以上がやや長い目でみた、現役世代の人数と失業率の関係である。景気の変動による雇用者数の増減が、失業率の動きのかなりの部分を説明しており、人口動態の影響が小さいということである。
一方、現役世代の数は1998年から減り続けているが、団塊世代の引退などでその減少ペースが2012年から年率1%の減少にまで「ペースアップ」している。それが、2012年の失業率低下(改善)を後押しした部分は多少ある。ただ、2013年以降、4%を下回る水準まで低下した失業率の主たる要因は、アベノミクスが発動された、2013年からの景気回復で新規雇用が生まれたことに求められる。

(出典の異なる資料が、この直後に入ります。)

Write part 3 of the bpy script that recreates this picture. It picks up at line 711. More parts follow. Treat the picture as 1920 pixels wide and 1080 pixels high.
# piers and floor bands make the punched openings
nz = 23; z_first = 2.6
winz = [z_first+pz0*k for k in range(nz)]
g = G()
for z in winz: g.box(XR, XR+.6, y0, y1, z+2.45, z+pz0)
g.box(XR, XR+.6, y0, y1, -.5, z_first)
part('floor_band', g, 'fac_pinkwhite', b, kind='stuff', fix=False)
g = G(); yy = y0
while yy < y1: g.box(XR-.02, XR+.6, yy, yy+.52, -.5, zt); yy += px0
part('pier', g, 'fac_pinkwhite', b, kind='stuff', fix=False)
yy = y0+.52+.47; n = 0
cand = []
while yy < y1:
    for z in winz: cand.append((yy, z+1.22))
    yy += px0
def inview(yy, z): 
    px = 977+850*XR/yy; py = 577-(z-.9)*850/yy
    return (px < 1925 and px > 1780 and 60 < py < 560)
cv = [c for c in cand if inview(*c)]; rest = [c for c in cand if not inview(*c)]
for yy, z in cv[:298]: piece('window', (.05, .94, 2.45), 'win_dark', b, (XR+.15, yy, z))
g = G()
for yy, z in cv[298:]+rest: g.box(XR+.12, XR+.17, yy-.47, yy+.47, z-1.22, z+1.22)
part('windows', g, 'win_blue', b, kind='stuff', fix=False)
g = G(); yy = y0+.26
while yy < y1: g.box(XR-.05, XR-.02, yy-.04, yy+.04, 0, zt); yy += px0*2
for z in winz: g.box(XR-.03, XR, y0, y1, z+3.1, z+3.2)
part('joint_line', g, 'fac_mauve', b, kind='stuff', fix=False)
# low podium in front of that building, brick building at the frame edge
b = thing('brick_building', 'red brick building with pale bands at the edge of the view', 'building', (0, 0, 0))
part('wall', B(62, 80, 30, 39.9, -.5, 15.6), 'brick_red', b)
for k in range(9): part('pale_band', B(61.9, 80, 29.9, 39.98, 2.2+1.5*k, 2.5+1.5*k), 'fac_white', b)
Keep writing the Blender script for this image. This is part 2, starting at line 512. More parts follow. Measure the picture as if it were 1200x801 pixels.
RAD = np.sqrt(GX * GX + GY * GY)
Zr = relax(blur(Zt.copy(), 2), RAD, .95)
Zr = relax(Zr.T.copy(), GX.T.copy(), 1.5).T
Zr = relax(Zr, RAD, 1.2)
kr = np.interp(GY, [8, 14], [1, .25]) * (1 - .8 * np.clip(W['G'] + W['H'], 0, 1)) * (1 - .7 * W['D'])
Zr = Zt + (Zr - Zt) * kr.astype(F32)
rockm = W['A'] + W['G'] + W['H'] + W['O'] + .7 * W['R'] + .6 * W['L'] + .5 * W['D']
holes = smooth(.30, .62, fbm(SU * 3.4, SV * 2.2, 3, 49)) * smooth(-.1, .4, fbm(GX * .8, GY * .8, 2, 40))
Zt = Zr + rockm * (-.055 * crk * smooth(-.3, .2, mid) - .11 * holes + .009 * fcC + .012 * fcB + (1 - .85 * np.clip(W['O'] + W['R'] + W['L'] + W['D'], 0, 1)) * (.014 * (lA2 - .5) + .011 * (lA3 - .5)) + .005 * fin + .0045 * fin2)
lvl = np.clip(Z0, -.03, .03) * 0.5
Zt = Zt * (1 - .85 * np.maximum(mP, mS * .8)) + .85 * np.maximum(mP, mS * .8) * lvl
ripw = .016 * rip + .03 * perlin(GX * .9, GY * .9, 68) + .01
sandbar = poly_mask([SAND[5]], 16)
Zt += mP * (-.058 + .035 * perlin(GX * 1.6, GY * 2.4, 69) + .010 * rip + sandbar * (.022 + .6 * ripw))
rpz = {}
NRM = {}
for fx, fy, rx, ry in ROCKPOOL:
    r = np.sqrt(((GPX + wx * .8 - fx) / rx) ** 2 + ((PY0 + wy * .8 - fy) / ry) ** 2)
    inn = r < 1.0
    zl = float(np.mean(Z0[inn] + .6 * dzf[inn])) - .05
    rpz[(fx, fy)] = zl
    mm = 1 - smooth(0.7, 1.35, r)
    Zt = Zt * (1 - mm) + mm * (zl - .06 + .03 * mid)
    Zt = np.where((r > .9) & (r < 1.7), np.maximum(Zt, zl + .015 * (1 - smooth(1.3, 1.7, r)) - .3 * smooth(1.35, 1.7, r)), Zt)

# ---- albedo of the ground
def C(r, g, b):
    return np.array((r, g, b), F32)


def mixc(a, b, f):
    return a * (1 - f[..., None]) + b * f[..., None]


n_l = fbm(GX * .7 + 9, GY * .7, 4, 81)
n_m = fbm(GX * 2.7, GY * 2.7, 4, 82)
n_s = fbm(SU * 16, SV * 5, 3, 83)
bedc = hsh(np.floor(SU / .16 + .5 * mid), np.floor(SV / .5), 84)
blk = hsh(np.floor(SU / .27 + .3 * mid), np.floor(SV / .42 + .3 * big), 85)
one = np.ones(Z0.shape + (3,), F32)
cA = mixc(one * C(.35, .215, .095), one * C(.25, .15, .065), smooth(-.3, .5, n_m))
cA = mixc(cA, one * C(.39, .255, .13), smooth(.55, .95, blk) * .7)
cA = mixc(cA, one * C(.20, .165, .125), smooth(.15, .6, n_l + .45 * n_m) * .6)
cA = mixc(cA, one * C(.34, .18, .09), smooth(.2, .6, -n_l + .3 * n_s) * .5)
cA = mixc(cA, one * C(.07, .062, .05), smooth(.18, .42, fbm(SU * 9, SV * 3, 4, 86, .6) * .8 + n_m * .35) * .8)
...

具体的に就業者数の推移を確認しよう。リーマンショックが起きた2008年から、民主党政権最後の年の2012年までの4年間で就業者数は129万人減少した。
その後アベノミクス発動後の4年間で就業者数は185万人増えている。民主党政権下で減少し続けた就業者数が、アベノミクス発動による景気刺激政策で一転して増えたことは明確である。一方、2013年以降の4年間で、失業者は80万人減っている。4年間での就業者数から失業者数を引けば分かる通り、2012年まで就職を諦めていた人たちに新たな雇用の場が、約100万人分創出されたのである。
民主党時代は金融緩和が不十分だった可能性
実は、失業率だけをみると、民主党政権下の2011~12年にも失業率は低下している。そのため、失業率の低下と金融緩和強化は関係ない、などと言う論者もいる。ただ、2011~12年までの失業率低下と、金融緩和が発動された2013年以降の失業率低下は、その中身が全く異なることは明らかである。
デフレと総需要の不足下において、景気刺激的な金融緩和、財政政策が適切かつ十分行われたとすれば、経済成長率は高まり雇用が増える。これは、ベーシックな経済理論が教えることだが、それが実現しただけに過ぎない。そしてこのことは、かつては金融緩和が不十分であった中、雇用創出が十分起きなかった可能性を示唆している。
失業率だけでなく就業者数の推移など関連指標を丹念にみれば、2013年からの労働市場の改善によって、新たな雇用が生まれ、その分家計所得全体が底上げされたことは否定することはできない。そして、歴史的な長期政権となっている安倍政権の支持率の高さを保っている最大の要因は、(100点満点とは到底いえないものの)妥当な経済政策運営を続けていることに求められると、筆者は考えている。